* EXERCISE INSTRUCTIONS: Collect all lines from the listing that include the string "this".

* DATA PROVIDED:
☆ ☆ ☆ ☆ ☆
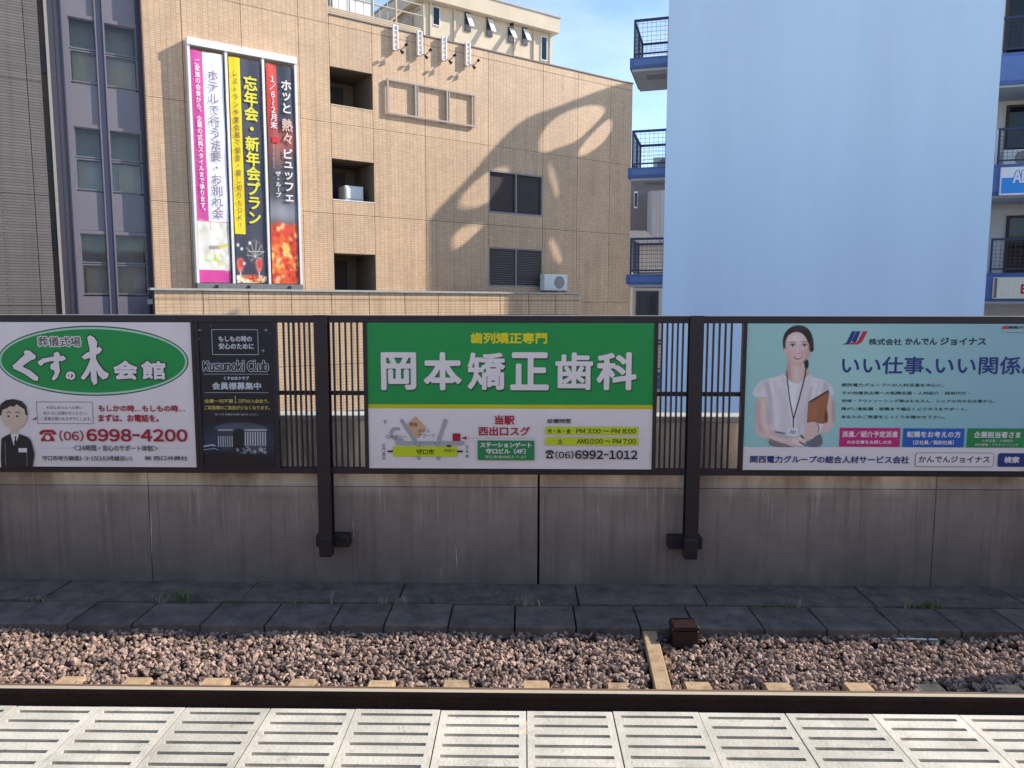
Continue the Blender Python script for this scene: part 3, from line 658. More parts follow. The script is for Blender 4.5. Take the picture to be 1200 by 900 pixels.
# --- left sign: funeral hall
xL = S(-5, 460)[0]; xM = S(233, 462)[0]; xR = S(323, 462)[0]
t, s = board('funeral_hall_sign', 'white funeral hall sign with a green oval and a cartoon man in a black suit', xL, xM, I_white)
P = pt(4.5, 0, 360)
c = P(502, 282); rx = abs(P(1003, 282)[0]-c[0]); rz = abs(P(502, 97)[1]-c[1])
s.ellipse('oval_outline', c[0], c[1], rx, rz, I_dgreen, 96); s.ellipse('oval_ring', c[0], c[1], rx-.012, rz-.012, I_pale, 96); s.ellipse('oval', c[0], c[1], rx-.03, rz-.03, I_green, 96)
T = lambda body, a, b_, m, bold=0, name='lettering', n=8: tx(s, body, a, b_, m, 4.5, 0, 360, bold, name, n)
T('葬儀式場', (212, 155), (438, 205), I_white, .010); T('葬儀式場', (212, 155), (438, 205), I_black, .001)
def blob(s, name, pts, m, bold, n=10):
    V0 = np.array([P(*q) for q in pts][::-1]); k = len(V0); V = [V0]; F = [tuple(range(k))]; jt = [np.zeros(k)]
    for i in range(n if bold else 0):
        a = 2*math.pi*i/n; V.append(V0+np.array([math.cos(a), math.sin(a)])*bold); F.append(tuple(range(k*(i+1), k*(i+2)))); jt.append(np.full(k, s.step*.075*(i+1)))
    return s.emit(name, np.concatenate(V), F, m, np.concatenate(jt))
KU = [[(140, 234), (152, 226), (172, 230), (202, 256), (198, 270), (178, 276), (134, 306), (134, 314), (172, 332), (215, 368), (212, 386), (192, 382), (140, 346), (88, 322), (82, 306), (98, 294), (126, 266), (146, 250)]]
SU = [[(214, 286), (240, 270), (290, 261), (348, 256), (360, 270), (342, 281), (280, 281), (244, 292), (232, 306), (218, 299)], [(298, 242), (316, 234), (328, 246), (322, 290), (328, 335), (314, 368), (296, 384), (288, 376), (302, 350), (302, 300)], [(282, 302), (298, 290), (312, 300), (308, 322), (294, 330), (280, 320)]]
KI = [[(474, 158), (488, 148), (508, 160), (524, 184), (520, 215), (514, 300), (520, 345), (524, 396), (508, 408), (494, 380), (491, 300), (486, 215), (480, 190)], [(444, 262), (470, 240), (500, 230), (536, 208), (550, 222), (536, 240), (505, 254), (480, 266), (458, 272)], [(496, 262), (498, 310), (476, 356), (454, 380), (440, 370), (466, 330), (484, 290)], [(512, 262), (532, 300), (558, 334), (586, 350), (576, 370), (554, 378), (534, 356), (516, 315)]]
for shp in (KU, SU, KI):
    for q in shp: blob(s, 'lettering_stroke', q, I_black, .013)
for shp in (KU, SU, KI):
    for q in shp: blob(s, 'lettering_stroke', q, I_white, .003)
for ch, x0, y0, x1, y1, bw in (('の', 362, 340, 408, 378, .007), ('会', 612, 285, 734, 376, .0095), ('館', 758, 285, 882, 376, .0065)):
    T(ch, (x0, y0), (x1, y1), I_black, bw+.009, n=10); T(ch, (x0, y0), (x1, y1), I_white, bw, n=10)
a = P(205, 495); b_ = P(507, 612); s.outline('speech_box', a[0], b_[0], b_[1], a[1], .004, I_dgrey)
s.poly('speech_pointer', [P(207, 575), P(180, 592), P(207, 588)], I_dgrey)
T('大切なあの人への想い', (256, 518), (448, 535), I_dgrey); T('私たちにお聞かせください。', (243, 546), (474, 565), I_dgrey); T('ご家族の想いをカタチにします。', (230, 574), (496, 595), I_dgrey)
T('もしかの時…もしもの時…', (532, 513), (985, 548), I_red, .002); T('まずは、お電話を。', (532, 562), (848, 601), I_red, .002)
phone_icon(s, P, 222, 642, 310, 702, I_red)
T('(06)', (326, 645), (454, 703), I_red, .002); T('6998-4200', (470, 640), (998, 703), I_red, .005)
T('＜24時間・安心のサポート体制＞', (398, 722), (845, 755), I_dgrey, .001)
ln(s, P, 'rule', (235, 738), (392, 738), .002, I_grey); ln(s, P, 'rule', (855, 738), (1003, 738), .002, I_grey)
T('守口市寺方錦通1-3-15(163号線沿い)', (238, 778), (708, 806), I_dgrey, .001); T('㈱ 西口共葬社', (775, 780), (1000, 803), I_dgrey, .001)
# cartoon man
PP = lambda L_: [P(*q) for q in L_][::-1]
def pl_(name, L_, m): return s.poly(name, PP(L_), m)
c = P(88, 560); s.ellipse('printed_face', c[0], c[1], abs(P(160, 560)[0]-c[0])*.98, abs(P(88, 640)[1]-c[1])*.98, I_skin, 40)
pl_('printed_neck', [(72, 620), (72, 668), (105, 668), (105, 620)], I_skin)
pl_('printed_hair', [(12, 570), (10, 535), (22, 505), (50, 486), (90, 481), (130, 492), (155, 520), (162, 568), (150, 562), (146, 535), (120, 520), (104, 508), (92, 522), (70, 518), (52, 530), (30, 538), (24, 566)], I_hair)
pl_('printed_suit', [(20, 838), (24, 690), (36, 680), (72, 662), (98, 690), (118, 664), (165, 682), (180, 700), (198, 770), (188, 838)], I_suit)
pl_('printed_shirt', [(74, 668), (90, 662), (112, 664), (116, 670), (98, 722), (88, 720)], I_white)
pl_('printed_tie', [(93, 676), (104, 676), (102, 690), (107, 712), (98, 724), (90, 712), (96, 690)], I_suit)
for ex in (62, 108): 
    c = P(ex, 571); s.ellipse('printed_eye', c[0], c[1], .011, .009, I_black, 16)
pl_('printed_eyebrow', [(50, 552), (62, 545), (74, 550), (74, 554), (62, 550), (52, 556)], I_dgrey); pl_('printed_eyebrow', [(98, 550), (110, 545), (124, 552), (122, 556), (110, 550), (98, 554)], I_dgrey)
rc(s, P, 'printed_name_tag', 114, 738, 160, 760, I_white)
ln(s, P, 'printed_sleeve_line', (44, 705), (48, 832), .003, I_grey); ln(s, P, 'printed_sleeve_line', (158, 762), (160, 832), .003, I_grey)
pl_('printed_jacket_gap', [(8, 838), (10, 800), (20, 760), (24, 838)], I_white)

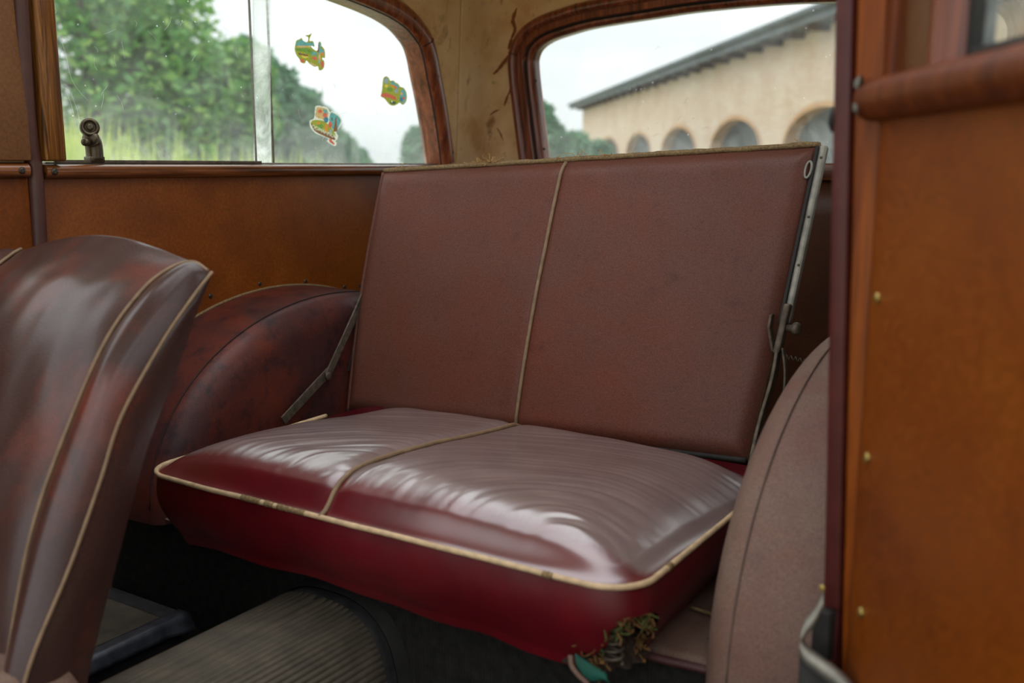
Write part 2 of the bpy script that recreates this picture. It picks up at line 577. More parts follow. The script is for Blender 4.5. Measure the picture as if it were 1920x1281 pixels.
# ------------------------------------------------------------------ the cabin: left wall X=-1.65, rear wall Y=2.5, right wall X=-0.19
XL, XR, YB, SILL = -1.65, -0.19, 2.5, 1.2
LEAN = 0.05
FLOOR_Z = 0.37
def wallX(z): return XL + LEAN * max(0, z - SILL)
def wallY(z): return YB - LEAN * max(0, z - SILL)

# window outlines where the frame's bead begins
side_joint = [(1.06, 1.605), (1.25, 1.607), (1.45, 1.604), (1.65, 1.597), (1.78, 1.588), (1.86, 1.580), (1.931, 1.571), (1.992, 1.560), (2.045, 1.544), (2.084, 1.522),
              (2.107, 1.503), (2.124, 1.473), (2.137, 1.437), (2.163, 1.370), (2.190, 1.288), (2.212, 1.204)]
side_path2 = [(p.x, p.y) for p in smooth_path([(a, b, 0) for a, b in side_joint], 5)]
side_poly = side_path2 + [(2.212, 1.19), (1.06, 1.19)]
half = [(-1.524, 1.20), (-1.545, 1.37), (-1.556, 1.475), (-1.552, 1.515), (-1.530, 1.548), (-1.485, 1.572), (-1.414, 1.588), (-1.331, 1.600), (-1.158, 1.611), (-1.05, 1.617), (-0.92, 1.619)]
rear_half = smooth_path([(a, b, 0) for a, b in half], 6)
rear_path2 = [(p.x, p.y) for p in rear_half] + [(-1.84 - p.x, p.y) for p in reversed(rear_half[:-1])]
rear_poly = rear_path2

# floor
fl = grid('floor', lambda u, v: (lerp(-1.72, 0.0, u), lerp(-0.7, 2.52, v), FLOOR_Z), 8, 8, 'carpet')
solidify(fl, 0.03)
tag(fl, 'dark floor of the car cabin in front of the bench', 'floor', kind='structure')

# left wall: fabric-lined above the sill around the window, timber panels below
front_poly = [(-0.55, 1.26), (0.80, 1.26), (0.80, 1.58), (0.55, 1.62), (-0.2, 1.62)]
wl = empty('wall_left', (XL, 1.2, FLOOR_Z), 'left side wall of the cabin, brown panel below the long window', 'wall', kind='structure')
def wl_keep(u, v):
    y, z = lerp(-0.6, 2.29, u), lerp(1.17, 1.68, v)
    return not near(side_poly, y, z) and not inside(front_poly, y, z)
o = grid('lining', lambda u, v: (wallX(lerp(1.17, 1.68, v)), lerp(-0.6, 2.29, u), lerp(1.17, 1.68, v)), 290, 51, 'headlining', wl, wl_keep)
solidify(o, 0.03, -1)
o = grid('body_side', lambda u, v: (XL - 0.012, lerp(-0.6, 2.45, u), lerp(FLOOR_Z, 1.19, v)), 20, 6, 'cargo_panel', wl)
solidify(o, 0.02, -1)
box('side_panel', (XL, 1.72, 0.775), (0.012, 1.36, 0.82), 'panel', wl, 0.002)
box('side_panel', (XL + 0.002, 0.35, 0.775), (0.014, 1.33, 0.82), 'panel', wl, 0.002)
box('upper_panel', (XL + 0.010, 0.93, 1.445), (0.030, 0.17, 0.47), 'panel_old', wl, 0.002)
for y, z in ((1.399, .934), (1.537, .946), (1.678, .938), (1.81, .912)):
    put('screw', SCREW, 'screw', (XL + 0.006, y, z), (1, 0, 0.1), wl, 0.9, random.random() * 3)

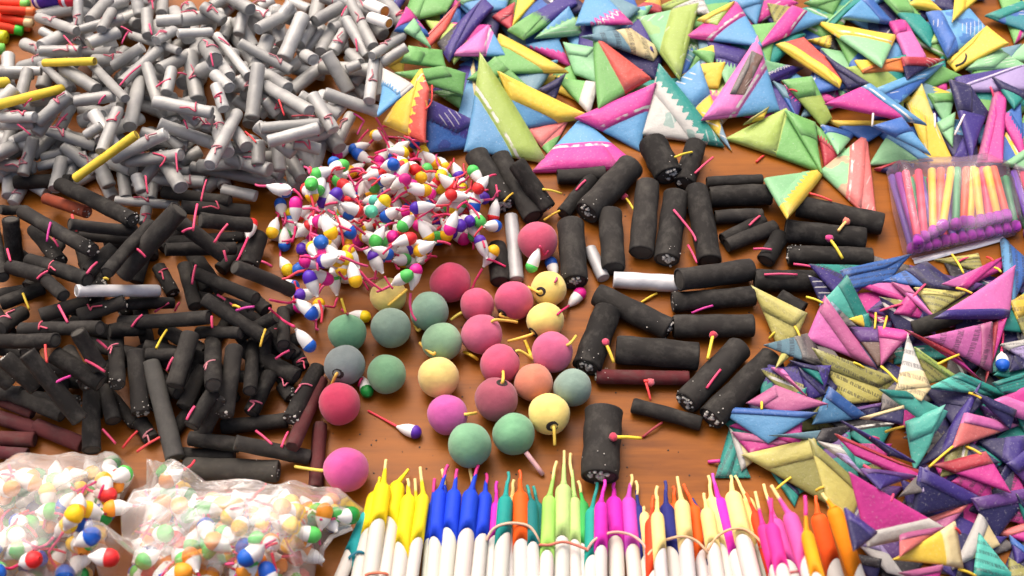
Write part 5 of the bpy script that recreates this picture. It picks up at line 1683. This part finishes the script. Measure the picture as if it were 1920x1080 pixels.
☆ ☆ ☆ ☆ ☆
* REPLY:
Continue the Blender Python script for this scene: part 3, from line 658. More parts follow. The script is for Blender 4.5. Take the picture to be 1200 by 900 pixels.
Write part 2 of the bpy script that recreates this picture. It picks up at line 577. More parts follow. The script is for Blender 4.5. Measure the picture as if it were 1920x1281 pixels.
Write part 5 of the bpy script that recreates this picture. It picks up at line 1683. This part finishes the script. Measure the picture as if it were 1920x1080 pixels.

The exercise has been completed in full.